Return precisely the span of lines from the top of the material below to the line containing "WX0, WX1, WZ0, WZ1", both included. Pictures are excluded.

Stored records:
---*---

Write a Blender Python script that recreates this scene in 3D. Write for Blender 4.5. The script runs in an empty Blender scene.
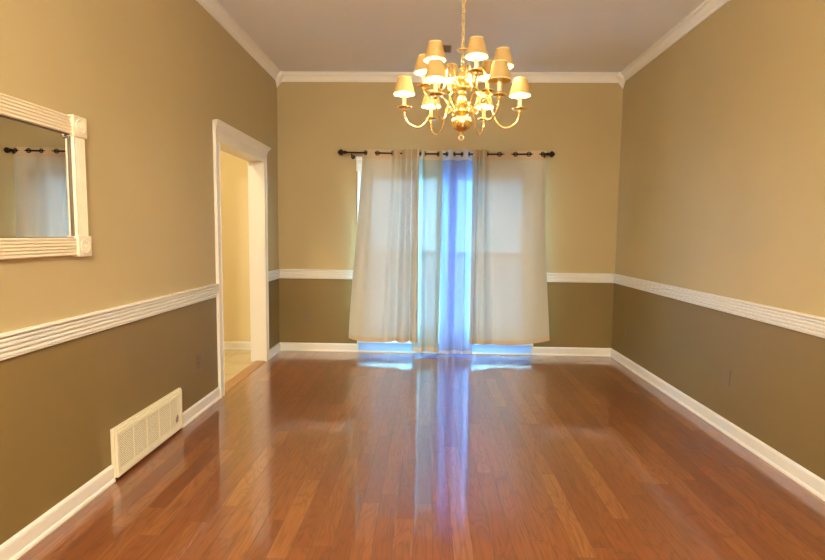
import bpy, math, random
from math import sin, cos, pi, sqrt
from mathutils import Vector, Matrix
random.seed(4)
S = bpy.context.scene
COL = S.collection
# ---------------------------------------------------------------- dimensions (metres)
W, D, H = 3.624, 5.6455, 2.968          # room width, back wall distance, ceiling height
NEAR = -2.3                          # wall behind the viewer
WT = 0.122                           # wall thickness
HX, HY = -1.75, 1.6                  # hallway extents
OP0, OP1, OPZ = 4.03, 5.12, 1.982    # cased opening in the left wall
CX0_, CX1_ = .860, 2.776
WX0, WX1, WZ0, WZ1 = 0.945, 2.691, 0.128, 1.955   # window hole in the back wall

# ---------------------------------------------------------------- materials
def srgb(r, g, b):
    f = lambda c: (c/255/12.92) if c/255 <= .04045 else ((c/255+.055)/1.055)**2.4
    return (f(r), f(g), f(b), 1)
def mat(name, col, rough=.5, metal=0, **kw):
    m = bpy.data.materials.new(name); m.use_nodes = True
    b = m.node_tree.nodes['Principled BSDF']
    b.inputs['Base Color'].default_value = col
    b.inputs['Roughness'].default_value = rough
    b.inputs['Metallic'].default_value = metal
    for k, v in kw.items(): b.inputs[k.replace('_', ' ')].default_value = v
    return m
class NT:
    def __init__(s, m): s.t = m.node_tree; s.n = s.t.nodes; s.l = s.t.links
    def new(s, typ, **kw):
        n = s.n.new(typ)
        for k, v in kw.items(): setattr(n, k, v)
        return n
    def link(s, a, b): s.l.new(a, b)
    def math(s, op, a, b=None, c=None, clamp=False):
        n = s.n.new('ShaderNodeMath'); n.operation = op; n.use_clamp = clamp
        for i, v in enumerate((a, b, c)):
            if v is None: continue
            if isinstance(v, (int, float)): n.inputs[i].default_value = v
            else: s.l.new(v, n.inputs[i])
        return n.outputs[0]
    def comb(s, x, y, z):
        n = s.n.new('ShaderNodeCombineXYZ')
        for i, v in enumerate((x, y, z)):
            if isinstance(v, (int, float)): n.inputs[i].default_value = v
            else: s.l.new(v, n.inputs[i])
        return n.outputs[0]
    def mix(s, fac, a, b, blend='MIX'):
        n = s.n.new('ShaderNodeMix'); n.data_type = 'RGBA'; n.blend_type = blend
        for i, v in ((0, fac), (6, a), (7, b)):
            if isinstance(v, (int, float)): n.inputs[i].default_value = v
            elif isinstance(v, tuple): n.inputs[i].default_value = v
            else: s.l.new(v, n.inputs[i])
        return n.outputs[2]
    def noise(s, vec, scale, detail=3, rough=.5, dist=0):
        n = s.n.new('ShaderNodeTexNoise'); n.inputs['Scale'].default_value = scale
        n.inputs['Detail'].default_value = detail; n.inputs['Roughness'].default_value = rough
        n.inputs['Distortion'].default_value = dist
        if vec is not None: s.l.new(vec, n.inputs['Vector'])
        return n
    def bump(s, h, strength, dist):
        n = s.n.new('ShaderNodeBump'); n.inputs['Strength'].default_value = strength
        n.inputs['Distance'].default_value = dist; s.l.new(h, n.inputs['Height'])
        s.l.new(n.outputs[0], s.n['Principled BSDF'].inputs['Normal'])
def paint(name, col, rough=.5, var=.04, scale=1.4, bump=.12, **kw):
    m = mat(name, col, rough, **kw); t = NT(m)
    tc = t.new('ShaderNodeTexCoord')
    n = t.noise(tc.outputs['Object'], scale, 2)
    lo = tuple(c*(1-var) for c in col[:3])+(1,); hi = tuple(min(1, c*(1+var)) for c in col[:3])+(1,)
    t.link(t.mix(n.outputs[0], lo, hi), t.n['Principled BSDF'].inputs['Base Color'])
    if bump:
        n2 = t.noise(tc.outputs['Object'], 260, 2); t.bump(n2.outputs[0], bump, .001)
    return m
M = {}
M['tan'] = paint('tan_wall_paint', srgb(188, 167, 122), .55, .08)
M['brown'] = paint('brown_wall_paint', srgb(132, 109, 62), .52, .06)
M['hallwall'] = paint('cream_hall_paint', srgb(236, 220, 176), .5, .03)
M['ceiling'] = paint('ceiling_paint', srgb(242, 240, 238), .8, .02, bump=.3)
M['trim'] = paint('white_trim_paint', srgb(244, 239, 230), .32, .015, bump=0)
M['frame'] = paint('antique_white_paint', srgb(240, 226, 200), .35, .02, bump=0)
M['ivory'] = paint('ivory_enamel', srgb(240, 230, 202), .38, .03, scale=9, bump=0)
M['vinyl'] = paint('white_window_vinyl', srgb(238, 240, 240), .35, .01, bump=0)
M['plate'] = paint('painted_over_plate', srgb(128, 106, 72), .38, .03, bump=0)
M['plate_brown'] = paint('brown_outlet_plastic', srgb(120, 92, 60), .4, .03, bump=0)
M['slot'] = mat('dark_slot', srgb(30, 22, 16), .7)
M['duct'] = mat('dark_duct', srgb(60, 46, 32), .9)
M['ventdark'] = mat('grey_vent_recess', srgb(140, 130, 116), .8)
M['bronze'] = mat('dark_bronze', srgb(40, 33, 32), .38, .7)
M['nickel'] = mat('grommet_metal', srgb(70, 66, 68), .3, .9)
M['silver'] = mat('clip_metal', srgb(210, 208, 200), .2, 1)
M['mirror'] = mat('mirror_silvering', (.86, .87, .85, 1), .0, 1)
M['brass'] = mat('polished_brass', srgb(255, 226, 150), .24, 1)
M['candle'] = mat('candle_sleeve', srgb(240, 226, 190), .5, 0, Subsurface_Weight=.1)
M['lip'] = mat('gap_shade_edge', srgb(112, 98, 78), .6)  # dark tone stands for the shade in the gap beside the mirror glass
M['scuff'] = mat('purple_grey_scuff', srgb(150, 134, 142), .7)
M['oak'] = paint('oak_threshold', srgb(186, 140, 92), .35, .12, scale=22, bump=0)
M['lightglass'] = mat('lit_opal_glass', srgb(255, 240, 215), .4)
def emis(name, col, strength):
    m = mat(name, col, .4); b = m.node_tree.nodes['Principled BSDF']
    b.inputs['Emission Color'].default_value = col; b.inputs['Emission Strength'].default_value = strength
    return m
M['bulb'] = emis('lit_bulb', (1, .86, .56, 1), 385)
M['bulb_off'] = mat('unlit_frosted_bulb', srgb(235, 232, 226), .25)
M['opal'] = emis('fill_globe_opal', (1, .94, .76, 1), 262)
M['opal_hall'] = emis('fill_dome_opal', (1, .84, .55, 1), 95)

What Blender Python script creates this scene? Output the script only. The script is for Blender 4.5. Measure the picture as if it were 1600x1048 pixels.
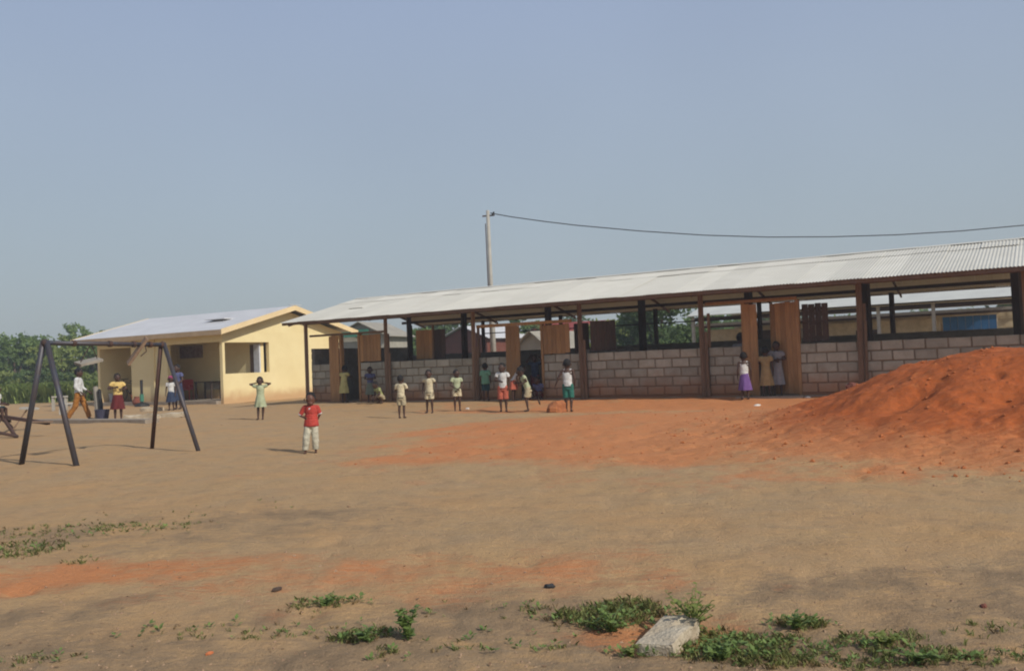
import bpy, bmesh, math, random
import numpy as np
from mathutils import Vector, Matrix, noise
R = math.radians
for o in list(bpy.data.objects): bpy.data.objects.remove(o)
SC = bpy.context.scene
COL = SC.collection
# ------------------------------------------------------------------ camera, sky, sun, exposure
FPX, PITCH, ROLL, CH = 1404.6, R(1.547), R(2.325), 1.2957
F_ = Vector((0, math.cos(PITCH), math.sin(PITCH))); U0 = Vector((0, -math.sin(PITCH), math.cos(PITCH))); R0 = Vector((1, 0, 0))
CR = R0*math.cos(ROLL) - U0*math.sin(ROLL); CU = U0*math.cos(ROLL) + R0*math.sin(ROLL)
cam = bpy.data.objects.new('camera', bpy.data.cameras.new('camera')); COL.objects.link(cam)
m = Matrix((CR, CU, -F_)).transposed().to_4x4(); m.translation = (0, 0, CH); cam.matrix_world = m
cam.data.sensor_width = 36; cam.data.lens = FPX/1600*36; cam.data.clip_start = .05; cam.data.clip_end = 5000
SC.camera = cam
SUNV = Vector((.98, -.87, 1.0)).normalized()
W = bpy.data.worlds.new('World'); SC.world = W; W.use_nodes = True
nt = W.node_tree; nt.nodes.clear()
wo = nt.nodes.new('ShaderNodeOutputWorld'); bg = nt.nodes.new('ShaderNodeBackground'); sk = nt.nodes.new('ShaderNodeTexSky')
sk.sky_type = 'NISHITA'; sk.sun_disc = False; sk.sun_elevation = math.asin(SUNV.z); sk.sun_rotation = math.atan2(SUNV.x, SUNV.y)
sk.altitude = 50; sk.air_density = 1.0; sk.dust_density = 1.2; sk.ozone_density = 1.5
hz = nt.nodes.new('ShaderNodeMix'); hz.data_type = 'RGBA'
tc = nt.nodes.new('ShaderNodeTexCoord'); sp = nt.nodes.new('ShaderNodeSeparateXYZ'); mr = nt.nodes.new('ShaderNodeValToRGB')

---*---

Correct response:
Write a Blender Python script that recreates this scene in 3D. Write for Blender 4.5. The script runs in an empty Blender scene.
import bpy, math, random
from math import sin, cos, pi, sqrt
from mathutils import Vector, Matrix
random.seed(4)
S = bpy.context.scene
COL = S.collection
# ---------------------------------------------------------------- dimensions (metres)
W, D, H = 3.624, 5.6455, 2.968          # room width, back wall distance, ceiling height
NEAR = -2.3                          # wall behind the viewer
WT = 0.122                           # wall thickness
HX, HY = -1.75, 1.6                  # hallway extents
OP0, OP1, OPZ = 4.03, 5.12, 1.982    # cased opening in the left wall
CX0_, CX1_ = .860, 2.776
WX0, WX1, WZ0, WZ1 = 0.945, 2.691, 0.128, 1.955   # window hole in the back wall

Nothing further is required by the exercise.